One of the rollers (of the outer/primary brake show) was somewhat difficult to see but I could get a better view and could rotate both rollers by pressing in on the brake pads. Neither roller had ‘excessive play’ as best as I could assess. There was good contact between the shoes and the roller when the drive block was out but when I put I back inside the drum the brake pad were pushed back in towards eachother a bit such that the release arms of the shoes no longer contacted the rollers and the plastic c am had a bit of give (moving 30 degrees before contacting the rollers and releasing the backs) but I can’t imagine that this is a problem.

I have ordered a new clutch and will put it in early next week. My only remaining concern relates to the brass pin that fell out when I dropped the transmission as was mentioned in my earlier post. It is about two inches long and its shaft is flat on one side and rounded on the other with a hole at the end. It does not seem to fit in the end of the agitator spindle or the transmission. I have included a picture with this post. Any suggestions about where it belongs on the washer would be much appreciated.

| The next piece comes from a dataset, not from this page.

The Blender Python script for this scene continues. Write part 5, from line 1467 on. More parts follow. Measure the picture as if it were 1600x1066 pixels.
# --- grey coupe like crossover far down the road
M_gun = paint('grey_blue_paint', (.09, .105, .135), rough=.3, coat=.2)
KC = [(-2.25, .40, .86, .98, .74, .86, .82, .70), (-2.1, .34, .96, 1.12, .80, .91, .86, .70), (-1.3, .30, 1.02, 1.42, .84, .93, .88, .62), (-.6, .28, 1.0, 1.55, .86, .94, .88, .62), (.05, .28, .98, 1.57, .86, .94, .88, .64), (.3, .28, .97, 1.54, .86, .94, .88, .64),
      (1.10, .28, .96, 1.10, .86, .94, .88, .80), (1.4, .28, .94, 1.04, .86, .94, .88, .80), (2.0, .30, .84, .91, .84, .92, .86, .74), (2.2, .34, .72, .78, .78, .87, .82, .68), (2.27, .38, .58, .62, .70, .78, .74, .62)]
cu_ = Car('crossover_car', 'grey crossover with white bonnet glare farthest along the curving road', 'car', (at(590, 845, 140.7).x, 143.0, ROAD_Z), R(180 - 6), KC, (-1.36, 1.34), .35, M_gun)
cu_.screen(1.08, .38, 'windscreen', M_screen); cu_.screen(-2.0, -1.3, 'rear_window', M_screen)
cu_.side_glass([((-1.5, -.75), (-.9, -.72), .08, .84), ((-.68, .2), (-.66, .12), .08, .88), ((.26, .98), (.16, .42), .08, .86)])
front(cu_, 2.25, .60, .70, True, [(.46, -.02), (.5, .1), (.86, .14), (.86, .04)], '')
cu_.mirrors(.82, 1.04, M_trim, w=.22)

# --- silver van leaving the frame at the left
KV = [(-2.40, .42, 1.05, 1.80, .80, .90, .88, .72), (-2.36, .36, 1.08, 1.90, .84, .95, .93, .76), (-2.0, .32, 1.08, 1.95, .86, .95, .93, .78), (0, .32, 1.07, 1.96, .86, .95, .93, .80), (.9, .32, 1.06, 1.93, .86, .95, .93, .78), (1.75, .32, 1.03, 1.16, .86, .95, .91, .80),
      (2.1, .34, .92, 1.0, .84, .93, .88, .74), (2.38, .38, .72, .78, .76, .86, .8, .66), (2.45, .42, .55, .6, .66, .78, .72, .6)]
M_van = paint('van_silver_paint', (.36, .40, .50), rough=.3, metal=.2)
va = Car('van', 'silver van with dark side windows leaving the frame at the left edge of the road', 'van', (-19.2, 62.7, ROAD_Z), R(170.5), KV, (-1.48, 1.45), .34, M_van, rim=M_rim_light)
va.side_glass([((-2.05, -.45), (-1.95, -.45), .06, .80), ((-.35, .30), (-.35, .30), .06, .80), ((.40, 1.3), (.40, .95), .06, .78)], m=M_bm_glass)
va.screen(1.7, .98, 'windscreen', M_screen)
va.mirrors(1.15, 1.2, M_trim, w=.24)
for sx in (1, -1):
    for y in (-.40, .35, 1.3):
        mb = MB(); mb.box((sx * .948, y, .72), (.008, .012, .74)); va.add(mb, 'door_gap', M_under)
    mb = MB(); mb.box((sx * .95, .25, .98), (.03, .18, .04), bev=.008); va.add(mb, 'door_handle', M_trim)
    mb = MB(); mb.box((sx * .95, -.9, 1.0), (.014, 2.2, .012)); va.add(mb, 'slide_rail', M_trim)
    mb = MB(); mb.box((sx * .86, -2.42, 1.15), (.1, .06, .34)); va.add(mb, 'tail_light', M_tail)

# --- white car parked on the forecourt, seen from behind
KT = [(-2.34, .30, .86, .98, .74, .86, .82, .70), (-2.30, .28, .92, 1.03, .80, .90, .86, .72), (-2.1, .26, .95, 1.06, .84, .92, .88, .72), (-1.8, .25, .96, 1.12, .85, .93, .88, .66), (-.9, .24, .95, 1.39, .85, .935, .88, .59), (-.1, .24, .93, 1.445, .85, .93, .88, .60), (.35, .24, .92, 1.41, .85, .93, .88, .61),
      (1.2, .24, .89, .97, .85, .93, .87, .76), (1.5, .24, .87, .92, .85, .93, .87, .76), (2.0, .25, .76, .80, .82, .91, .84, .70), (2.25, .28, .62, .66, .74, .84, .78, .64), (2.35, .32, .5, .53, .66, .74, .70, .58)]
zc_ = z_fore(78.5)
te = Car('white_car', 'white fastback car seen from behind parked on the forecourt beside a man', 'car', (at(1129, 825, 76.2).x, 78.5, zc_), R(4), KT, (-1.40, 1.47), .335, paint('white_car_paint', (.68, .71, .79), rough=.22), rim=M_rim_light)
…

Thanks and Happy New Year to others on the forum!

Mike



Mike, thanks for your photos. They are helping me with my job. I replaced the motor coupler two days ago. The same brass pin fellout of a short plastic tube mounted on the frame. I had the machine lying on its back. The plastic tube was just to the right of the tranny. I thought it might be a shear pin but it makes sense that it is a shipping pin.

Anyways, I just pulled the clutch out and am going to replace it next. AFter changing the coupler, it didn't seem to agitate during rinse and it began smoking lightly. There is a little oil on the top of the tranny which might be burning on the motor coupler. Hopefully the clutch will improve things.